* EXERCISE
Please output every line of the material as it stands, without the pictures.

* DATASET EXCERPT
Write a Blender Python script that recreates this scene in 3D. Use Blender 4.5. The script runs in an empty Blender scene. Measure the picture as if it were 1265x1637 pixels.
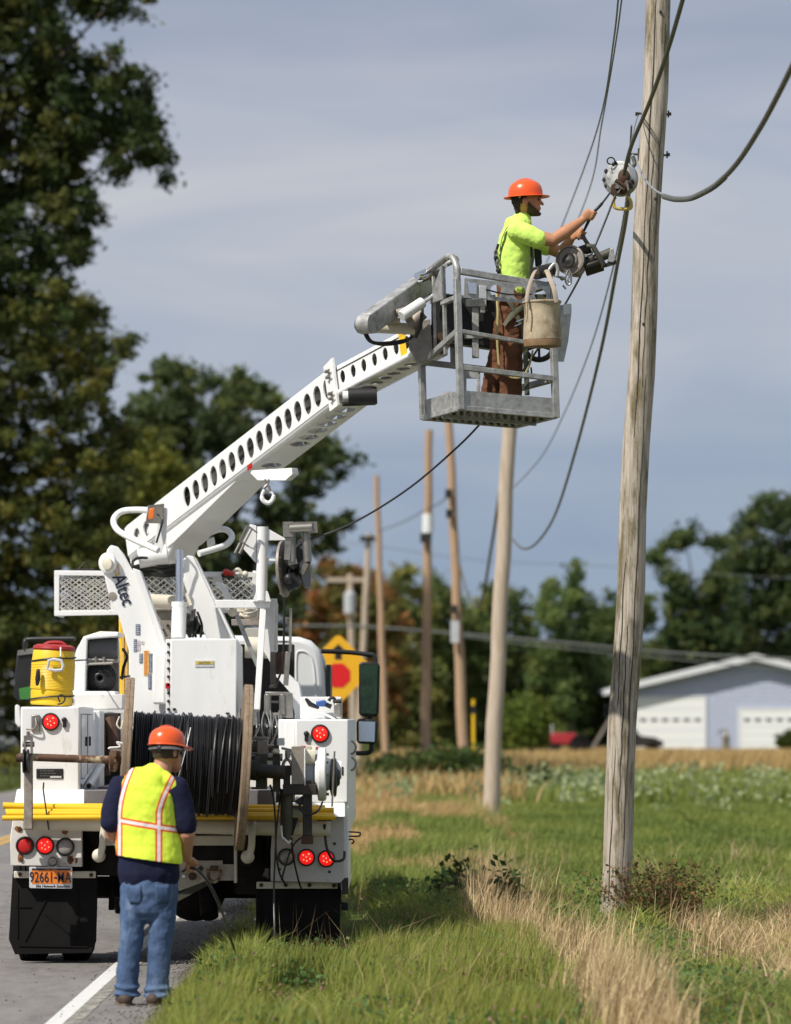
import bpy, bmesh, math, random
import numpy as np
from mathutils import Vector, Matrix, noise as mnoise
from mathutils.geometry import tessellate_polygon
R = math.radians
rnd = random.Random(7)
SC = bpy.context.scene
COL = SC.collection
# ------------------------------------------------------------------ camera
FPX = 7115.0          # focal length in pixels of the 1265 px wide photograph (135 mm on 24 mm)
CAMH = 1.8
cam_data = bpy.data.cameras.new('camera'); cam = bpy.data.objects.new('camera', cam_data); COL.objects.link(cam)
cam.location = (0, 0, CAMH); cam.rotation_euler = (R(90), 0, 0)
cam_data.sensor_fit = 'HORIZONTAL'; cam_data.sensor_width = 24.0; cam_data.lens = FPX*24/1265
cam_data.shift_y = (1150-818.5)/1265
cam_data.clip_start = 0.5; cam_data.clip_end = 4000
cam_data.dof.use_dof = True; cam_data.dof.focus_distance = 33.6; cam_data.dof.aperture_fstop = 2.3
SC.camera = cam
# ------------------------------------------------------------------ light
SUN_ELEV, SUN_AZ = R(49), R(228)      # azimuth clockwise from +Y : behind the camera, to its left
world = bpy.data.worlds.new('World'); SC.world = world; world.use_nodes = True
wt = world.node_tree; wt.nodes.clear()
def wn(t, **k):
    n = wt.nodes.new(t)
    for a, b in k.items(): setattr(n, a, b)
    return n
wo = wn('ShaderNodeOutputWorld'); wmix = wn('ShaderNodeMixShader')
sky = wn('ShaderNodeTexSky', sky_type='NISHITA', sun_disc=False, sun_elevation=SUN_ELEV, sun_rotation=SUN_AZ)
sky.air_density = 1.0; sky.dust_density = 1.0
bg1 = wn('ShaderNodeBackground'); bg1.inputs[1].default_value = 0.10
bg2 = wn('ShaderNodeBackground'); bg2.inputs[1].default_value = 0.885
tc = wn('ShaderNodeTexCoord'); mp = wn('ShaderNodeMapping'); mp.inputs['Scale'].default_value = (7, 7, 38); mp.inputs['Rotation'].default_value = (0, R(1.5), 0)
nz = wn('ShaderNodeTexNoise'); nz.inputs['Scale'].default_value = 1.0; nz.inputs['Detail'].default_value = 7; nz.inputs['Roughness'].default_value = .5
nz.inputs['Distortion'].default_value = .6
sep = wn('ShaderNodeSeparateXYZ'); elev = wn('ShaderNodeValToRGB')
cr = elev.color_ramp; cr.elements[0].position = 0.0; cr.elements[0].color = (.265, .35, .51, 1)
cr.elements[1].position = 1.0; cr.elements[1].color = (.44, .48, .56, 1)
for p, c in ((.03, (.285, .37, .52)), (.058, (.375, .43, .55)), (.09, (.485, .505, .585)), (.115, (.53, .54, .60)), (.137, (.46, .48, .565)), (.152, (.345, .38, .49)), (.17, (.40, .43, .52)), (.3, (.50, .53, .60))):
    e = cr.elements.new(p); e.color = (*c, 1)
ramp = wn('ShaderNodeValToRGB'); ramp.color_ramp.elements[0].position = .34; ramp.color_ramp.elements[1].position = .66
ramp.color_ramp.elements[0].color = (.81, .87, .95, 1); ramp.color_ramp.elements[1].color = (1.14, 1.11, 1.06, 1)
mul = wn('ShaderNodeMix', data_type='RGBA', blend_type='MULTIPLY'); mul.inputs[0].default_value = 1
L = wt.links.new
L(tc.outputs['Generated'], mp.inputs[0]); L(mp.outputs[0], nz.inputs['Vector']); L(nz.outputs['Fac'], ramp.inputs[0])
L(tc.outputs['Generated'], sep.inputs[0]); L(sep.outputs['Z'], elev.inputs[0])
L(elev.outputs[0], mul.inputs[6]); L(ramp.outputs[0], mul.inputs[7]); L(mul.outputs[2], bg2.inputs[0])
L(sky.outputs[0], bg1.inputs[0]); wmix.inputs[0].default_value = .86
L(bg1.outputs[0], wmix.inputs[1]); L(bg2.outputs[0], wmix.inputs[2]); L(wmix.outputs[0], wo.inputs[0])
sd = bpy.data.lights.new('sun', 'SUN'); sd.energy = 4.5; sd.angle = R(.6); sd.color = (1, .95, .86)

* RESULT
Write a Blender Python script that recreates this scene in 3D. Use Blender 4.5. The script runs in an empty Blender scene. Measure the picture as if it were 1265x1637 pixels.
import bpy, bmesh, math, random
import numpy as np
from mathutils import Vector, Matrix, noise as mnoise
from mathutils.geometry import tessellate_polygon
R = math.radians
rnd = random.Random(7)
SC = bpy.context.scene
COL = SC.collection
# ------------------------------------------------------------------ camera
FPX = 7115.0          # focal length in pixels of the 1265 px wide photograph (135 mm on 24 mm)
CAMH = 1.8
cam_data = bpy.data.cameras.new('camera'); cam = bpy.data.objects.new('camera', cam_data); COL.objects.link(cam)
cam.location = (0, 0, CAMH); cam.rotation_euler = (R(90), 0, 0)
cam_data.sensor_fit = 'HORIZONTAL'; cam_data.sensor_width = 24.0; cam_data.lens = FPX*24/1265
cam_data.shift_y = (1150-818.5)/1265
cam_data.clip_start = 0.5; cam_data.clip_end = 4000
cam_data.dof.use_dof = True; cam_data.dof.focus_distance = 33.6; cam_data.dof.aperture_fstop = 2.3
SC.camera = cam
# ------------------------------------------------------------------ light
SUN_ELEV, SUN_AZ = R(49), R(228)      # azimuth clockwise from +Y : behind the camera, to its left
world = bpy.data.worlds.new('World'); SC.world = world; world.use_nodes = True
wt = world.node_tree; wt.nodes.clear()
def wn(t, **k):
    n = wt.nodes.new(t)
    for a, b in k.items(): setattr(n, a, b)
    return n
wo = wn('ShaderNodeOutputWorld'); wmix = wn('ShaderNodeMixShader')
sky = wn('ShaderNodeTexSky', sky_type='NISHITA', sun_disc=False, sun_elevation=SUN_ELEV, sun_rotation=SUN_AZ)
sky.air_density = 1.0; sky.dust_density = 1.0
bg1 = wn('ShaderNodeBackground'); bg1.inputs[1].default_value = 0.10
bg2 = wn('ShaderNodeBackground'); bg2.inputs[1].default_value = 0.885
tc = wn('ShaderNodeTexCoord'); mp = wn('ShaderNodeMapping'); mp.inputs['Scale'].default_value = (7, 7, 38); mp.inputs['Rotation'].default_value = (0, R(1.5), 0)
nz = wn('ShaderNodeTexNoise'); nz.inputs['Scale'].default_value = 1.0; nz.inputs['Detail'].default_value = 7; nz.inputs['Roughness'].default_value = .5
nz.inputs['Distortion'].default_value = .6
sep = wn('ShaderNodeSeparateXYZ'); elev = wn('ShaderNodeValToRGB')
cr = elev.color_ramp; cr.elements[0].position = 0.0; cr.elements[0].color = (.265, .35, .51, 1)
cr.elements[1].position = 1.0; cr.elements[1].color = (.44, .48, .56, 1)
for p, c in ((.03, (.285, .37, .52)), (.058, (.375, .43, .55)), (.09, (.485, .505, .585)), (.115, (.53, .54, .60)), (.137, (.46, .48, .565)), (.152, (.345, .38, .49)), (.17, (.40, .43, .52)), (.3, (.50, .53, .60))):
    e = cr.elements.new(p); e.color = (*c, 1)
ramp = wn('ShaderNodeValToRGB'); ramp.color_ramp.elements[0].position = .34; ramp.color_ramp.elements[1].position = .66
ramp.color_ramp.elements[0].color = (.81, .87, .95, 1); ramp.color_ramp.elements[1].color = (1.14, 1.11, 1.06, 1)
mul = wn('ShaderNodeMix', data_type='RGBA', blend_type='MULTIPLY'); mul.inputs[0].default_value = 1
L = wt.links.new
L(tc.outputs['Generated'], mp.inputs[0]); L(mp.outputs[0], nz.inputs['Vector']); L(nz.outputs['Fac'], ramp.inputs[0])
L(tc.outputs['Generated'], sep.inputs[0]); L(sep.outputs['Z'], elev.inputs[0])
L(elev.outputs[0], mul.inputs[6]); L(ramp.outputs[0], mul.inputs[7]); L(mul.outputs[2], bg2.inputs[0])
L(sky.outputs[0], bg1.inputs[0]); wmix.inputs[0].default_value = .86
L(bg1.outputs[0], wmix.inputs[1]); L(bg2.outputs[0], wmix.inputs[2]); L(wmix.outputs[0], wo.inputs[0])
sd = bpy.data.lights.new('sun', 'SUN'); sd.energy = 4.5; sd.angle = R(.6); sd.color = (1, .95, .86)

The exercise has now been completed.